To do ::
Transcribe the listing in full, excluding any pictures.

[BEGIN Provided data]

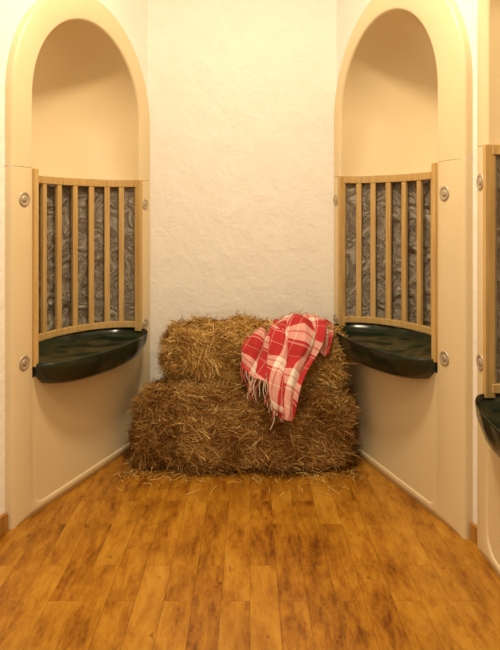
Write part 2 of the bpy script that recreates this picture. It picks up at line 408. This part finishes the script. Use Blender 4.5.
# ---------------------------------------------------------------- blanket
def w3(p): x,y,Y=p; return np.array([(x-250)/F*Y, Y, EYE-(y-218)/F*Y])
def cr(pts,t):
    n=len(pts)-1; f=min(max(t,0),1)*n; i=min(int(f),n-1); f-=i
    p0=pts[max(i-1,0)];p1=pts[i];p2=pts[i+1];p3=pts[min(i+2,n)]
    return .5*((2*p1)+(-p0+p2)*f+(2*p0-5*p1+4*p2-p3)*f*f+(-p0+3*p1-3*p2+p3)*f**3)
def layer(rL,rR,nf,amp0,slant,off,seed,wave,topamp=.5):
    A=[w3(p) for p in rL]; B=[w3(p) for p in rR]
    def cloth(s,t):
        a=cr(A,t); b=cr(B,t); p=a+(b-a)*s
        tv=cr(A,min(t+.02,1))*(1-s)+cr(B,min(t+.02,1))*s-(cr(A,max(t-.02,0))*(1-s)+cr(B,max(t-.02,0))*s)
        sv=b-a; n=np.cross(sv,tv); n/=np.linalg.norm(n)
        if n[1]>0 and n[2]<.3: n=-n
        if n[2]<-.3: n=-n
        ph=s*nf+slant*t+.16*math.sin(t*4.2+s*3+seed)
        w=2*math.pi*ph
        f=1-abs(math.sin(w/2))**1.1
        ind=.5+.5*noise.noise(Vector((s*3.1,t*1.6,seed)))
        edge=min(1,.35+3*min(s,1-s))
        amp=amp0*(topamp+(1-topamp)*math.sin(min(t*1.8,1)*math.pi/2))*(.4+1.0*ind)*edge
        f2=.009*noise.noise(Vector((s*5,t*6,seed+1)))+.010*noise.noise(Vector((s*9,t*7,seed+4)))
        q=p+n*(amp*f+f2+off)
        sh=sv/np.linalg.norm(sv)
        q=q+sh*(.020*math.sin(w+.4)*edge)
        if t>.75: q[2]+=wave*math.sin(s*8+seed)*(t-.75)/.25
        return q
    return cloth
LAY=[
 (layer([(251,328,3.12),(247,330,3.03),(244,339,2.89),(243,353,2.85),(243,370,2.82)],
        [(300,324,3.12),(300,326,3.04),(295,337,2.89),(284,364,2.84),(272,392,2.76)],1.7,.034,-.3,.003,2,.010,.8),110,110,(.34,.40,.14,.0)),
 # short fold of cloth lying over the right shoulder of the bale
 (layer([(296,323,3.13),(294,326,3.04),(296,335,2.90),(300,350,2.86)],
        [(327,322,3.13),(334,327,3.05),(334,338,2.92),(328,356,2.88)],1.6,.030,.3,.006,5,.010,.8),90,80,(.24,.22,-.05,.11)),
 (layer([(276,325,3.12),(272,328,3.03),(270,338,2.88),(269,360,2.82),(268,385,2.74),(274,412,2.705)],
        [(312,321,3.12),(322,325,3.04),(326,336,2.88),(313,362,2.82),(299,388,2.75),(291,420,2.715)],2.2,.046,-.40,.018,7,.014,.7),170,130,(.40,.52,.12,.25)),
]
V=[];fs=[];uvv=[]
for fn,nu,nv,(us,vs,sk,uo) in LAY:
    b0=len(V)
    for j in range(nv+1):
        for i in range(nu+1):
            s,t=i/nu,j/nv; V.append(tuple(fn(s,t))); uvv.append((uo+s*us+t*sk, t*vs-s*sk))
    fs+=[(b0+j*(nu+1)+i,b0+j*(nu+1)+i+1,b0+(j+1)*(nu+1)+i+1,b0+(j+1)*(nu+1)+i) for j in range(nv) for i in range(nu)]
me=bpy.data.meshes.new('blanket_cloth'); me.from_pydata(V,[],fs); me.update()
uvl=me.uv_layers.new(name='UVMap')
for lp in me.loops: uvl.data[lp.index].uv=uvv[lp.vertex_index]
for p in me.polygons: p.use_smooth=True
me.materials.append(PD)
root=bpy.data.objects.new('plaid_blanket',None); link(root); root.location=(.13,2.95,.62); root.empty_display_size=.1
root['label']='red and white plaid wool blanket with fringe draped over hay'; root['category']='blanket'
bpy.context.view_layer.update()
cl=bpy.data.objects.new('blanket_cloth',me); link(cl); cl.parent=root; cl.matrix_parent_inverse=root.matrix_world.inverted()
so=cl.modifiers.new('sol','SOLIDIFY'); so.thickness=.005; so.offset=-1
FR=m_simple('fringe_wool',(.72,.55,.42),.9); FR2=m_simple('fringe_wool_red',(.55,.14,.11),.9)
V=[];fs=[];mi=[]
def tassel(p0,L,red,lean):
    n=9; k=6; b0=len(V); sx=lean+random.gauss(0,.006); sy=random.gauss(-.004,.004); wob=random.uniform(0,6)
    for a in range(n):
        s=a/(n-1); x=p0[0]+sx*s+.004*math.sin(wob+s*6); y=p0[1]+sy*s-.004*math.sin(s*2); z=p0[2]-L*s
        r=.0028*(1-.2*s)+.0010*math.sin(s*25)**2
        for b in range(k):
            t=2*math.pi*b/k; V.append((x+r*math.cos(t),y+r*math.sin(t),z))
    for a in range(n-1):
        for b in range(k):
            A=b0+a*k+b;B=b0+a*k+(b+1)%k; fs.append((A,B,B+k,A+k)); mi.append(red)
f0=LAY[0][0]; f1=LAY[2][0]
for q in np.linspace(0,1,28):
    p=f0(q,1); cl_=.022*math.sin(q*19)          # tassels clump together in bunches
    tassel(p+np.array([0,-.004,.004]),random.uniform(.06,.12),int(random.random()<.3),cl_)
for q in np.linspace(.50,1,12):
    p=f1(0,q); tassel(p+np.array([0,-.006,0]),random.uniform(.05,.09),int(random.random()<.3),-.010)
for q in np.linspace(0,.5,5):
    p=f1(q,1); tassel(p,random.uniform(.02,.04)*(1.1-q*.9),int(random.random()<.4),0)
fo=mesh_obj('fringe',V,fs,FR,True); fo.data.materials.append(FR2)
for p,m_ in zip(fo.data.polygons,mi): p.material_index=m_
fo.parent=root; fo.matrix_parent_inverse=root.matrix_world.inverted(); fo['kind']='stuff'; fo['label']='cream and red twisted wool fringe'

# ---------------------------------------------------------------- light + camera
def area(name,loc,size,e,col,rot=(0,0,0)):
    l=bpy.data.lights.new(name,'AREA'); l.energy=e; l.color=col; l.shape='DISK'; l.size=size
    o=bpy.data.objects.new(name,l); link(o); o.location=loc; o.rotation_euler=rot; return o
area('added_fill',(0,1.85,3.0),.30,45,(1,.84,.60))
area('added_fill',(-.2,.4,3.0),.6,20,(1,.84,.60))  # unseen fill light added to brighten the room, not a real fitting
w=bpy.data.worlds.new('world'); scene.world=w; w.use_nodes=True
w.node_tree.nodes['Background'].inputs[0].default_value=(1,.86,.64,1); w.node_tree.nodes['Background'].inputs[1].default_value=.72
cam=bpy.data.cameras.new('camera'); co=bpy.data.objects.new('camera',cam); link(co)
co.location=(0,0,EYE); co.rotation_euler=(math.radians(90),0,0)
cam.sensor_width=36; cam.sensor_fit='AUTO'; cam.lens=F/650*36; cam.shift_y=-107/650; cam.clip_start=.02
scene.camera=co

[END Provided data]

Response ::
Write part 2 of the bpy script that recreates this picture. It picks up at line 408. This part finishes the script. Use Blender 4.5.
# ---------------------------------------------------------------- blanket
def w3(p): x,y,Y=p; return np.array([(x-250)/F*Y, Y, EYE-(y-218)/F*Y])
def cr(pts,t):
    n=len(pts)-1; f=min(max(t,0),1)*n; i=min(int(f),n-1); f-=i
    p0=pts[max(i-1,0)];p1=pts[i];p2=pts[i+1];p3=pts[min(i+2,n)]
    return .5*((2*p1)+(-p0+p2)*f+(2*p0-5*p1+4*p2-p3)*f*f+(-p0+3*p1-3*p2+p3)*f**3)
def layer(rL,rR,nf,amp0,slant,off,seed,wave,topamp=.5):
    A=[w3(p) for p in rL]; B=[w3(p) for p in rR]
    def cloth(s,t):
        a=cr(A,t); b=cr(B,t); p=a+(b-a)*s
        tv=cr(A,min(t+.02,1))*(1-s)+cr(B,min(t+.02,1))*s-(cr(A,max(t-.02,0))*(1-s)+cr(B,max(t-.02,0))*s)
        sv=b-a; n=np.cross(sv,tv); n/=np.linalg.norm(n)
        if n[1]>0 and n[2]<.3: n=-n
        if n[2]<-.3: n=-n
        ph=s*nf+slant*t+.16*math.sin(t*4.2+s*3+seed)
        w=2*math.pi*ph
        f=1-abs(math.sin(w/2))**1.1
        ind=.5+.5*noise.noise(Vector((s*3.1,t*1.6,seed)))
        edge=min(1,.35+3*min(s,1-s))
        amp=amp0*(topamp+(1-topamp)*math.sin(min(t*1.8,1)*math.pi/2))*(.4+1.0*ind)*edge
        f2=.009*noise.noise(Vector((s*5,t*6,seed+1)))+.010*noise.noise(Vector((s*9,t*7,seed+4)))
        q=p+n*(amp*f+f2+off)
        sh=sv/np.linalg.norm(sv)
        q=q+sh*(.020*math.sin(w+.4)*edge)
        if t>.75: q[2]+=wave*math.sin(s*8+seed)*(t-.75)/.25
        return q
    return cloth
LAY=[
 (layer([(251,328,3.12),(247,330,3.03),(244,339,2.89),(243,353,2.85),(243,370,2.82)],
        [(300,324,3.12),(300,326,3.04),(295,337,2.89),(284,364,2.84),(272,392,2.76)],1.7,.034,-.3,.003,2,.010,.8),110,110,(.34,.40,.14,.0)),
 # short fold of cloth lying over the right shoulder of the bale
 (layer([(296,323,3.13),(294,326,3.04),(296,335,2.90),(300,350,2.86)],
        [(327,322,3.13),(334,327,3.05),(334,338,2.92),(328,356,2.88)],1.6,.030,.3,.006,5,.010,.8),90,80,(.24,.22,-.05,.11)),
 (layer([(276,325,3.12),(272,328,3.03),(270,338,2.88),(269,360,2.82),(268,385,2.74),(274,412,2.705)],
        [(312,321,3.12),(322,325,3.04),(326,336,2.88),(313,362,2.82),(299,388,2.75),(291,420,2.715)],2.2,.046,-.40,.018,7,.014,.7),170,130,(.40,.52,.12,.25)),
]
V=[];fs=[];uvv=[]
for fn,nu,nv,(us,vs,sk,uo) in LAY:
    b0=len(V)
    for j in range(nv+1):
        for i in range(nu+1):
            s,t=i/nu,j/nv; V.append(tuple(fn(s,t))); uvv.append((uo+s*us+t*sk, t*vs-s*sk))
    fs+=[(b0+j*(nu+1)+i,b0+j*(nu+1)+i+1,b0+(j+1)*(nu+1)+i+1,b0+(j+1)*(nu+1)+i) for j in range(nv) for i in range(nu)]
me=bpy.data.meshes.new('blanket_cloth'); me.from_pydata(V,[],fs); me.update()
uvl=me.uv_layers.new(name='UVMap')
for lp in me.loops: uvl.data[lp.index].uv=uvv[lp.vertex_index]
for p in me.polygons: p.use_smooth=True
me.materials.append(PD)
root=bpy.data.objects.new('plaid_blanket',None); link(root); root.location=(.13,2.95,.62); root.empty_display_size=.1
root['label']='red and white plaid wool blanket with fringe draped over hay'; root['category']='blanket'
bpy.context.view_layer.update()
cl=bpy.data.objects.new('blanket_cloth',me); link(cl); cl.parent=root; cl.matrix_parent_inverse=root.matrix_world.inverted()
so=cl.modifiers.new('sol','SOLIDIFY'); so.thickness=.005; so.offset=-1
FR=m_simple('fringe_wool',(.72,.55,.42),.9); FR2=m_simple('fringe_wool_red',(.55,.14,.11),.9)
V=[];fs=[];mi=[]
def tassel(p0,L,red,lean):
    n=9; k=6; b0=len(V); sx=lean+random.gauss(0,.006); sy=random.gauss(-.004,.004); wob=random.uniform(0,6)
    for a in range(n):
        s=a/(n-1); x=p0[0]+sx*s+.004*math.sin(wob+s*6); y=p0[1]+sy*s-.004*math.sin(s*2); z=p0[2]-L*s
        r=.0028*(1-.2*s)+.0010*math.sin(s*25)**2
        for b in range(k):
            t=2*math.pi*b/k; V.append((x+r*math.cos(t),y+r*math.sin(t),z))
    for a in range(n-1):
        for b in range(k):
            A=b0+a*k+b;B=b0+a*k+(b+1)%k; fs.append((A,B,B+k,A+k)); mi.append(red)
f0=LAY[0][0]; f1=LAY[2][0]
for q in np.linspace(0,1,28):
    p=f0(q,1); cl_=.022*math.sin(q*19)          # tassels clump together in bunches
    tassel(p+np.array([0,-.004,.004]),random.uniform(.06,.12),int(random.random()<.3),cl_)
for q in np.linspace(.50,1,12):
    p=f1(0,q); tassel(p+np.array([0,-.006,0]),random.uniform(.05,.09),int(random.random()<.3),-.010)
for q in np.linspace(0,.5,5):
    p=f1(q,1); tassel(p,random.uniform(.02,.04)*(1.1-q*.9),int(random.random()<.4),0)
fo=mesh_obj('fringe',V,fs,FR,True); fo.data.materials.append(FR2)
for p,m_ in zip(fo.data.polygons,mi): p.material_index=m_
fo.parent=root; fo.matrix_parent_inverse=root.matrix_world.inverted(); fo['kind']='stuff'; fo['label']='cream and red twisted wool fringe'

# ---------------------------------------------------------------- light + camera
def area(name,loc,size,e,col,rot=(0,0,0)):
    l=bpy.data.lights.new(name,'AREA'); l.energy=e; l.color=col; l.shape='DISK'; l.size=size
    o=bpy.data.objects.new(name,l); link(o); o.location=loc; o.rotation_euler=rot; return o
area('added_fill',(0,1.85,3.0),.30,45,(1,.84,.60))
area('added_fill',(-.2,.4,3.0),.6,20,(1,.84,.60))  # unseen fill light added to brighten the room, not a real fitting
w=bpy.data.worlds.new('world'); scene.world=w; w.use_nodes=True
w.node_tree.nodes['Background'].inputs[0].default_value=(1,.86,.64,1); w.node_tree.nodes['Background'].inputs[1].default_value=.72
cam=bpy.data.cameras.new('camera'); co=bpy.data.objects.new('camera',cam); link(co)
co.location=(0,0,EYE); co.rotation_euler=(math.radians(90),0,0)
cam.sensor_width=36; cam.sensor_fit='AUTO'; cam.lens=F/650*36; cam.shift_y=-107/650; cam.clip_start=.02
scene.camera=co